— start Given records —
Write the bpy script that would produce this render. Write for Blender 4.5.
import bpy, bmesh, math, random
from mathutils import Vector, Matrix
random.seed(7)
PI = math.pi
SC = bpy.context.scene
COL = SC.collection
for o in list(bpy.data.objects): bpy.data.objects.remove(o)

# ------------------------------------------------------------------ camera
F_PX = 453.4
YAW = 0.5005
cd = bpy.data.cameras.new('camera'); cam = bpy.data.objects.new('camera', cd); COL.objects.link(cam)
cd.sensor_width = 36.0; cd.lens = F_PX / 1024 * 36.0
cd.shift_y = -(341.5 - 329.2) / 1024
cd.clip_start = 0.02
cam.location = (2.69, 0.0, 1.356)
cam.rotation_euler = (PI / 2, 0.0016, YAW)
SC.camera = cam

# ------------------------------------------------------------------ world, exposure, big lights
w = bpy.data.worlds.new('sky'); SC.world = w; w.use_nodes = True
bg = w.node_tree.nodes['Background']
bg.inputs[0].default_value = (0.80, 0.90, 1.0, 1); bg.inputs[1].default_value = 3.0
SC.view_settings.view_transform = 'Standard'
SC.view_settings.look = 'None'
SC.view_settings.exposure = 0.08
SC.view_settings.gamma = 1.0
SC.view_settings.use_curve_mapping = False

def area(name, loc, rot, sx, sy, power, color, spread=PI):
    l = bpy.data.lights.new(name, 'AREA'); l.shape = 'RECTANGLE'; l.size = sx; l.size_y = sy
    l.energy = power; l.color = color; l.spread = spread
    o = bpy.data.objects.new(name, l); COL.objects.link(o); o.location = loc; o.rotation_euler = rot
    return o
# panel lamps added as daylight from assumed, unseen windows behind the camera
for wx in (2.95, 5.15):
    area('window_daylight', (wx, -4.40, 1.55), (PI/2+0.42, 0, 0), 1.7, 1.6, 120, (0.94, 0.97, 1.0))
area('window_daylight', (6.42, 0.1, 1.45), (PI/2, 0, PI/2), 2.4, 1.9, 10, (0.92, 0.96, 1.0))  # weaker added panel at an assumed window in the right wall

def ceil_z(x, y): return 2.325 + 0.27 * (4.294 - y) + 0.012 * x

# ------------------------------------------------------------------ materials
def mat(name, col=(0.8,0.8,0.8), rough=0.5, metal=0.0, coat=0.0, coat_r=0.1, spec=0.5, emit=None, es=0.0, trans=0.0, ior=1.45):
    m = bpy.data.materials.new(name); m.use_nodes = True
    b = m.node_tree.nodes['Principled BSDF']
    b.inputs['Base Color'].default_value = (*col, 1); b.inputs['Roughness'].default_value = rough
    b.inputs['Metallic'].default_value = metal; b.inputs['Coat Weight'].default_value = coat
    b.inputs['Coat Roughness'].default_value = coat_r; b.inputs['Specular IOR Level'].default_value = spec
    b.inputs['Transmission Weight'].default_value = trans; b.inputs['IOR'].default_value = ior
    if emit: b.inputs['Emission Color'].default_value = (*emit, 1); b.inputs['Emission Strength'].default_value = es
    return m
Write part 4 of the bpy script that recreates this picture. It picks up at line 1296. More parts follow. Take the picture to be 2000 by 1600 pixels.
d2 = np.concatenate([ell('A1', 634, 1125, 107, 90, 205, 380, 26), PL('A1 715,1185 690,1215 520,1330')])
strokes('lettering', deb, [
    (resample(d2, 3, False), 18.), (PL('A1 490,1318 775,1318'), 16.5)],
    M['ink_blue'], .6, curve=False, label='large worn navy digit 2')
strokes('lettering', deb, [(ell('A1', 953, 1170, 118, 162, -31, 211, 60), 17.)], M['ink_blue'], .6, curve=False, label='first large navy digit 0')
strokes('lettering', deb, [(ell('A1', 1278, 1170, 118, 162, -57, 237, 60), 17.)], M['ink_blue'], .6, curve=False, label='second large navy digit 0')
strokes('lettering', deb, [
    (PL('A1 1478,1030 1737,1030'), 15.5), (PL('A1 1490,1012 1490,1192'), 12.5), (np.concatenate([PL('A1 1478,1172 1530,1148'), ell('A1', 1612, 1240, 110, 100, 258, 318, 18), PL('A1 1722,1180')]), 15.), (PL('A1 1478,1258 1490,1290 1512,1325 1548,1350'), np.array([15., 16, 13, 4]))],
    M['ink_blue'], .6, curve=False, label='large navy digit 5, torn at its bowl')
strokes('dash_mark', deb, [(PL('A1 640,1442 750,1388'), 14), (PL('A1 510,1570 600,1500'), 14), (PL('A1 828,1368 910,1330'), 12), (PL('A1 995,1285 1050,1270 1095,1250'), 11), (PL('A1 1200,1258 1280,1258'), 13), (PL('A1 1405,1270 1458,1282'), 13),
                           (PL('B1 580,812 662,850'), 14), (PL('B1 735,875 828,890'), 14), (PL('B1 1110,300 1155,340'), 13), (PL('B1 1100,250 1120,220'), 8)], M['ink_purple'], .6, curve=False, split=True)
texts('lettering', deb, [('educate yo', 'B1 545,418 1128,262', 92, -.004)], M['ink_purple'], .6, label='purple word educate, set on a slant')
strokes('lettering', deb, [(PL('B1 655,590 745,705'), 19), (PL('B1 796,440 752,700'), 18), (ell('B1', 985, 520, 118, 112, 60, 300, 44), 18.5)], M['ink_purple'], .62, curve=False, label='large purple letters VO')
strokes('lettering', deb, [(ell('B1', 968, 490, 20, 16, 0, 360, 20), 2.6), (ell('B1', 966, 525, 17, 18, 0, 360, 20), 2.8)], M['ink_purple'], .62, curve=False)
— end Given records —
> [The task]: Find the lines above holding the word "Write" and show them.

> [Correct response]:
Write the bpy script that would produce this render. Write for Blender 4.5.
Write part 4 of the bpy script that recreates this picture. It picks up at line 1296. More parts follow. Take the picture to be 2000 by 1600 pixels.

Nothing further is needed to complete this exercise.